■ Work required: Write out the complete material exactly as it stands.

start

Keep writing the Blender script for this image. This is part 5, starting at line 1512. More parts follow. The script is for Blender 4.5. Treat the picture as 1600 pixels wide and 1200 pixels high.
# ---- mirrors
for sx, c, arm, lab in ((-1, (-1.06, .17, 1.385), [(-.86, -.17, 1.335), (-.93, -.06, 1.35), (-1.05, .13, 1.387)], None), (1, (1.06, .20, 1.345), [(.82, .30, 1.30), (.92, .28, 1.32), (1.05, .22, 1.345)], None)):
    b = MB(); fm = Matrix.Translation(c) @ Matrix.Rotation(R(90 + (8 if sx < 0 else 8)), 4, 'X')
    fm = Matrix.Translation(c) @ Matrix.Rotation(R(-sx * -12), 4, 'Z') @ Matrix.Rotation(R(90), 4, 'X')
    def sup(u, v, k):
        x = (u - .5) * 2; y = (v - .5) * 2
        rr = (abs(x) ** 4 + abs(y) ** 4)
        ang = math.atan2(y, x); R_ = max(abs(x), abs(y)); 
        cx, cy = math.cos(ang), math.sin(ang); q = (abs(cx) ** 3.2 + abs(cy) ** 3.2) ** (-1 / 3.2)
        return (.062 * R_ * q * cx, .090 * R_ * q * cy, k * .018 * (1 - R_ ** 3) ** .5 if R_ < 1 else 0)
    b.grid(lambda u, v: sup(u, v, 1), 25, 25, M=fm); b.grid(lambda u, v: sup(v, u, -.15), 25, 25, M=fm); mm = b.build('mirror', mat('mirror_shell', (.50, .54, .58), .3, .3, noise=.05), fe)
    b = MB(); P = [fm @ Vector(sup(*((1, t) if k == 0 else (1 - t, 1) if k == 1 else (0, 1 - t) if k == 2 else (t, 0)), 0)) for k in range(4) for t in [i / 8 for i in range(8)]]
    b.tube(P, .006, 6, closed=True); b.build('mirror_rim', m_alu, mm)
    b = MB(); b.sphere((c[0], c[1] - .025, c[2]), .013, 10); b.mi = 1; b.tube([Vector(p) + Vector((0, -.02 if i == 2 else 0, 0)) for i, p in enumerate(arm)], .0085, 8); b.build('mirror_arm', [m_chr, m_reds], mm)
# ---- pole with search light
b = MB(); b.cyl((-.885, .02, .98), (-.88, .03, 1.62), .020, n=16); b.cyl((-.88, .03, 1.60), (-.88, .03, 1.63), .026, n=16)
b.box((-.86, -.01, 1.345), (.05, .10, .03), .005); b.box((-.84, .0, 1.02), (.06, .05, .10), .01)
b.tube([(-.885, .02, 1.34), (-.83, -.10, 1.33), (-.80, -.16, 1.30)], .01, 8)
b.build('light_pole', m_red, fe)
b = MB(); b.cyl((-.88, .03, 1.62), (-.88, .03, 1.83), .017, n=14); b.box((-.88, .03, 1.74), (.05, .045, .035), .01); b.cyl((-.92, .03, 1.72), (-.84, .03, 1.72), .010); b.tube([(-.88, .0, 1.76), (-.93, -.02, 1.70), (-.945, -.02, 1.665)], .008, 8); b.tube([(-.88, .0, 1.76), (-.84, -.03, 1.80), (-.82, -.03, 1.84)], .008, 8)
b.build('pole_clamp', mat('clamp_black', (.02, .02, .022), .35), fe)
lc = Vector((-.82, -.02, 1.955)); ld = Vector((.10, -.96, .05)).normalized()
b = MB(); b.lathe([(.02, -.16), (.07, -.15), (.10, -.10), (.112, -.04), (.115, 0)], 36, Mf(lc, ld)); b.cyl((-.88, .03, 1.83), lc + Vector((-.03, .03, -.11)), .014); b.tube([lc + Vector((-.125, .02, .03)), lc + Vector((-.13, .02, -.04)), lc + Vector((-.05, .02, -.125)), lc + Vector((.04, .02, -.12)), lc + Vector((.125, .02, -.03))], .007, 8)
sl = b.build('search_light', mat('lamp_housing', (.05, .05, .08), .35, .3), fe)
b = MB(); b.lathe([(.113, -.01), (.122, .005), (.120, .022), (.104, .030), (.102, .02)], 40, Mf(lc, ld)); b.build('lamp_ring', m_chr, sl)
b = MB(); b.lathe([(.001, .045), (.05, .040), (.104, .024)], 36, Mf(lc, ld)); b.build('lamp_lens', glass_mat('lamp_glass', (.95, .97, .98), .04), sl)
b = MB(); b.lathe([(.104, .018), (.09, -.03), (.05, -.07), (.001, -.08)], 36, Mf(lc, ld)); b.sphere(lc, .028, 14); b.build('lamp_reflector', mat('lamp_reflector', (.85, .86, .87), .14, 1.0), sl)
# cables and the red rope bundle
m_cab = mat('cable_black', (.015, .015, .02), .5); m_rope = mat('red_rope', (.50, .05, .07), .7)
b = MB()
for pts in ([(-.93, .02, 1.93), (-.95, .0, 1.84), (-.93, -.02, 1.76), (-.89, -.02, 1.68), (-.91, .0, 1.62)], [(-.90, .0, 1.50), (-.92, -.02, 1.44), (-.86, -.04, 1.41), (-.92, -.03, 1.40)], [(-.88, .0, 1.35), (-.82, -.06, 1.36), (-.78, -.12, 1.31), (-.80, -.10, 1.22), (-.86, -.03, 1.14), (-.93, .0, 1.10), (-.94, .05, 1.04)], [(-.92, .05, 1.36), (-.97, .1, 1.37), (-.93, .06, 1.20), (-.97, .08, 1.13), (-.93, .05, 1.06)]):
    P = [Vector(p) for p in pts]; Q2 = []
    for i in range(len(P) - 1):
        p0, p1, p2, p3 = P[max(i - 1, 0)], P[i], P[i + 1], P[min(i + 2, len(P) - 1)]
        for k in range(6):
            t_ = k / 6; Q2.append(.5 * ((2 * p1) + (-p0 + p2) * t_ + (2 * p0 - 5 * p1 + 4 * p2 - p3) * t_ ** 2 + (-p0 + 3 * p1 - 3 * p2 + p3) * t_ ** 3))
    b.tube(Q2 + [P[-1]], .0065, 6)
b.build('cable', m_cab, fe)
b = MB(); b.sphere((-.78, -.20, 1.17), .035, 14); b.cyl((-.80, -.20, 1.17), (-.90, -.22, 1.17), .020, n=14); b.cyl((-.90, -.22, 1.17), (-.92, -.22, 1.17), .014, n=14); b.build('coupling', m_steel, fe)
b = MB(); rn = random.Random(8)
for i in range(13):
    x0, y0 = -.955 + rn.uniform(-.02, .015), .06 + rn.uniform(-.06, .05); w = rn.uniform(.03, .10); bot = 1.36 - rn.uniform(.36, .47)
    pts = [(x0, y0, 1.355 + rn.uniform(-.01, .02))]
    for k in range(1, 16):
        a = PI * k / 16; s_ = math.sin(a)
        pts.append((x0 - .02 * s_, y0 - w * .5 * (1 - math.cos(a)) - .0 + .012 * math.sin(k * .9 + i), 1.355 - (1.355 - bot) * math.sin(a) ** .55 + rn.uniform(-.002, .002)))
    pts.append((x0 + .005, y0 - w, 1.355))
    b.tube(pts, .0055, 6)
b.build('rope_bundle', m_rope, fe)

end

■ Result below:
Keep writing the Blender script for this image. This is part 5, starting at line 1512. More parts follow. The script is for Blender 4.5. Treat the picture as 1600 pixels wide and 1200 pixels high.
# ---- mirrors
for sx, c, arm, lab in ((-1, (-1.06, .17, 1.385), [(-.86, -.17, 1.335), (-.93, -.06, 1.35), (-1.05, .13, 1.387)], None), (1, (1.06, .20, 1.345), [(.82, .30, 1.30), (.92, .28, 1.32), (1.05, .22, 1.345)], None)):
    b = MB(); fm = Matrix.Translation(c) @ Matrix.Rotation(R(90 + (8 if sx < 0 else 8)), 4, 'X')
    fm = Matrix.Translation(c) @ Matrix.Rotation(R(-sx * -12), 4, 'Z') @ Matrix.Rotation(R(90), 4, 'X')
    def sup(u, v, k):
        x = (u - .5) * 2; y = (v - .5) * 2
        rr = (abs(x) ** 4 + abs(y) ** 4)
        ang = math.atan2(y, x); R_ = max(abs(x), abs(y)); 
        cx, cy = math.cos(ang), math.sin(ang); q = (abs(cx) ** 3.2 + abs(cy) ** 3.2) ** (-1 / 3.2)
        return (.062 * R_ * q * cx, .090 * R_ * q * cy, k * .018 * (1 - R_ ** 3) ** .5 if R_ < 1 else 0)
    b.grid(lambda u, v: sup(u, v, 1), 25, 25, M=fm); b.grid(lambda u, v: sup(v, u, -.15), 25, 25, M=fm); mm = b.build('mirror', mat('mirror_shell', (.50, .54, .58), .3, .3, noise=.05), fe)
    b = MB(); P = [fm @ Vector(sup(*((1, t) if k == 0 else (1 - t, 1) if k == 1 else (0, 1 - t) if k == 2 else (t, 0)), 0)) for k in range(4) for t in [i / 8 for i in range(8)]]
    b.tube(P, .006, 6, closed=True); b.build('mirror_rim', m_alu, mm)
    b = MB(); b.sphere((c[0], c[1] - .025, c[2]), .013, 10); b.mi = 1; b.tube([Vector(p) + Vector((0, -.02 if i == 2 else 0, 0)) for i, p in enumerate(arm)], .0085, 8); b.build('mirror_arm', [m_chr, m_reds], mm)
# ---- pole with search light
b = MB(); b.cyl((-.885, .02, .98), (-.88, .03, 1.62), .020, n=16); b.cyl((-.88, .03, 1.60), (-.88, .03, 1.63), .026, n=16)
b.box((-.86, -.01, 1.345), (.05, .10, .03), .005); b.box((-.84, .0, 1.02), (.06, .05, .10), .01)
b.tube([(-.885, .02, 1.34), (-.83, -.10, 1.33), (-.80, -.16, 1.30)], .01, 8)
b.build('light_pole', m_red, fe)
b = MB(); b.cyl((-.88, .03, 1.62), (-.88, .03, 1.83), .017, n=14); b.box((-.88, .03, 1.74), (.05, .045, .035), .01); b.cyl((-.92, .03, 1.72), (-.84, .03, 1.72), .010); b.tube([(-.88, .0, 1.76), (-.93, -.02, 1.70), (-.945, -.02, 1.665)], .008, 8); b.tube([(-.88, .0, 1.76), (-.84, -.03, 1.80), (-.82, -.03, 1.84)], .008, 8)
b.build('pole_clamp', mat('clamp_black', (.02, .02, .022), .35), fe)
lc = Vector((-.82, -.02, 1.955)); ld = Vector((.10, -.96, .05)).normalized()
b = MB(); b.lathe([(.02, -.16), (.07, -.15), (.10, -.10), (.112, -.04), (.115, 0)], 36, Mf(lc, ld)); b.cyl((-.88, .03, 1.83), lc + Vector((-.03, .03, -.11)), .014); b.tube([lc + Vector((-.125, .02, .03)), lc + Vector((-.13, .02, -.04)), lc + Vector((-.05, .02, -.125)), lc + Vector((.04, .02, -.12)), lc + Vector((.125, .02, -.03))], .007, 8)
sl = b.build('search_light', mat('lamp_housing', (.05, .05, .08), .35, .3), fe)
b = MB(); b.lathe([(.113, -.01), (.122, .005), (.120, .022), (.104, .030), (.102, .02)], 40, Mf(lc, ld)); b.build('lamp_ring', m_chr, sl)
b = MB(); b.lathe([(.001, .045), (.05, .040), (.104, .024)], 36, Mf(lc, ld)); b.build('lamp_lens', glass_mat('lamp_glass', (.95, .97, .98), .04), sl)
b = MB(); b.lathe([(.104, .018), (.09, -.03), (.05, -.07), (.001, -.08)], 36, Mf(lc, ld)); b.sphere(lc, .028, 14); b.build('lamp_reflector', mat('lamp_reflector', (.85, .86, .87), .14, 1.0), sl)
# cables and the red rope bundle
m_cab = mat('cable_black', (.015, .015, .02), .5); m_rope = mat('red_rope', (.50, .05, .07), .7)
b = MB()
for pts in ([(-.93, .02, 1.93), (-.95, .0, 1.84), (-.93, -.02, 1.76), (-.89, -.02, 1.68), (-.91, .0, 1.62)], [(-.90, .0, 1.50), (-.92, -.02, 1.44), (-.86, -.04, 1.41), (-.92, -.03, 1.40)], [(-.88, .0, 1.35), (-.82, -.06, 1.36), (-.78, -.12, 1.31), (-.80, -.10, 1.22), (-.86, -.03, 1.14), (-.93, .0, 1.10), (-.94, .05, 1.04)], [(-.92, .05, 1.36), (-.97, .1, 1.37), (-.93, .06, 1.20), (-.97, .08, 1.13), (-.93, .05, 1.06)]):
    P = [Vector(p) for p in pts]; Q2 = []
    for i in range(len(P) - 1):
        p0, p1, p2, p3 = P[max(i - 1, 0)], P[i], P[i + 1], P[min(i + 2, len(P) - 1)]
        for k in range(6):
            t_ = k / 6; Q2.append(.5 * ((2 * p1) + (-p0 + p2) * t_ + (2 * p0 - 5 * p1 + 4 * p2 - p3) * t_ ** 2 + (-p0 + 3 * p1 - 3 * p2 + p3) * t_ ** 3))
    b.tube(Q2 + [P[-1]], .0065, 6)
b.build('cable', m_cab, fe)
b = MB(); b.sphere((-.78, -.20, 1.17), .035, 14); b.cyl((-.80, -.20, 1.17), (-.90, -.22, 1.17), .020, n=14); b.cyl((-.90, -.22, 1.17), (-.92, -.22, 1.17), .014, n=14); b.build('coupling', m_steel, fe)
b = MB(); rn = random.Random(8)
for i in range(13):
    x0, y0 = -.955 + rn.uniform(-.02, .015), .06 + rn.uniform(-.06, .05); w = rn.uniform(.03, .10); bot = 1.36 - rn.uniform(.36, .47)
    pts = [(x0, y0, 1.355 + rn.uniform(-.01, .02))]
    for k in range(1, 16):
        a = PI * k / 16; s_ = math.sin(a)
        pts.append((x0 - .02 * s_, y0 - w * .5 * (1 - math.cos(a)) - .0 + .012 * math.sin(k * .9 + i), 1.355 - (1.355 - bot) * math.sin(a) ** .55 + rn.uniform(-.002, .002)))
    pts.append((x0 + .005, y0 - w, 1.355))
    b.tube(pts, .0055, 6)
b.build('rope_bundle', m_rope, fe)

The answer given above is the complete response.